BENTONVILLE FF REVIEW: Mario Furloni and Kate McLean’s FREELAND deftly delivers a real world harsh on the buzz

It’s not okay, Boomer.

You dreamed of a day your skills at growing marijuana would be appreciated rather than outlawed. That thing that you were so good at for fun, yet worked so hard at – it could finally be a career! All those years honed at creating the perfect strain put to good use; and now an ability to hire people to assist, and not smoke on the job? It sounds like a fantasy. And of course it is, because maybe you didn’t pay attention to just what’s been happening to family farms over the past few decades. Spoiler alert: whatever the product, the ending is mostly the same.

Keeping her head above water.. (FREELAND)

That’s what’s facing Devi (Krisha Fairchild), in Mario Furloni and Kate McLean’s Freeland, who finds herself slapped with a notice of illegal structures and nuisance on her front fence one morning. As her attorney is quick to note, the county always wants their cut. It’s framed as an issue of building permits, which Devi never obtained because the thought never occurred that her place way up in the woods would be an actual problem. But now her product is blacklisted – none of the other local smokable businesses who want to go legit can afford to touch weed grown by anybody locked in a legal struggle.

But don’t expect one of those Oscar-bait small farmer against cruel local government tales. No Mark Ruffalo or George Clooney is swooping in to waste all his law firm’s assets on a nigh-unwinnable case and then triumph. The industry and county’s cruelty and indifference are forces of nature here, like time, ripping everything away. (To emphasize that last point, archival-style footage of young Devi partying down and having a blast decades ago serves to break our hearts and wills further.) Out here in the backwoods – near Four Corners, we’re told, but not specifically where – things move slowly, so there’s plenty of time to see the oncoming train, and even try to face it down. But again, Devi’s lawyer is no heroic movie star, and it’s his duty to advise that appeals are usually a complete waste of money. And that’s pretty much the last we see of him.

Inspecting the crop (FREELAND)

Shot on actual marijuana farms, Freeland, co-directed and written by Furloni (cinematographer, Crip Camp) and McLean (producer of the documentary Bill Nye: Science Guy) mostly offers a slice of life that, even while slower paced than the city, will ultimately pass its elders by regardless. They offer no answers; just a sense that the world goes on even when we might wish it would stop. Devi reminisces with the folks she grew up with, parties with the youngsters who work on her farm, and tries to find the money to keep paying everyone. We linger lovingly round her home fires, and despair at her setbacks. Meanwhile, a mysterious, anonymous would-be buyer begins sending strange texts.
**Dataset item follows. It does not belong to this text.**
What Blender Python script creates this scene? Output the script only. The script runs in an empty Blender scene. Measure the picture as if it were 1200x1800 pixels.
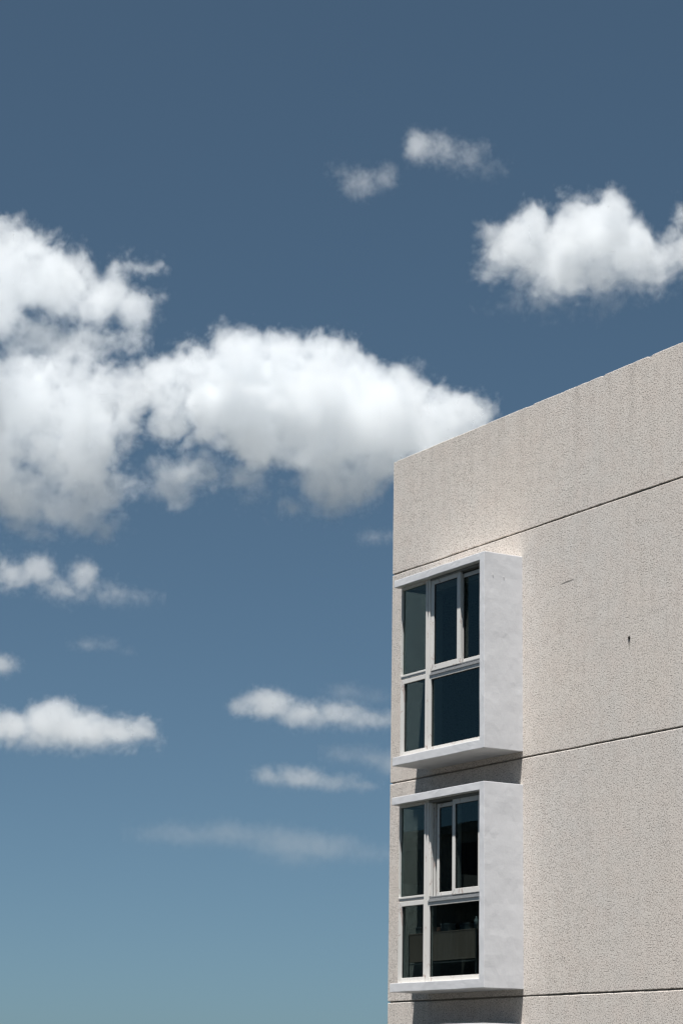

Fairchild, who most recently appeared in Waves, has the face of life experience and the aura of someone who’s been undeservedly passed by. For Devi, it may be too late, For the actress who plays her, Freeland should get more than a little recognition.

Furloni’s cinematography, clearly inspired by his documentary work, varies between static establishing vistas of tree-covered mountains, and handheld for more intimate interactions. Mostly it works well, when the tripod is used for wide vistas and the handheld for subjectively stoned points of view, but at times, the odd establishing shot that shakes a little feels like a Brechtian break of the fourth wall. Intentionally or not, it makes the invisible hand of the cinematographer more conspicuous. Fortunately, the performers never break character, so the acting always keeps it real.

Krisha Fairchild in FREELAND

For a movie all about harvesting the herb that makes you happy, this probably sounds like a lot of harsh on the buzz. But the harsh is reality – the benefits of legalization are so obvious that the downside of corporatization doesn’t get talked about so much. No doubt someone like Willie Nelson, metaphorical patron saint of both pot smoking and Farm Aid, put two and two together a long time ago. But for Devi, and the audience that grows to feel for her, it’s a sad, inevitable, necessary lesson.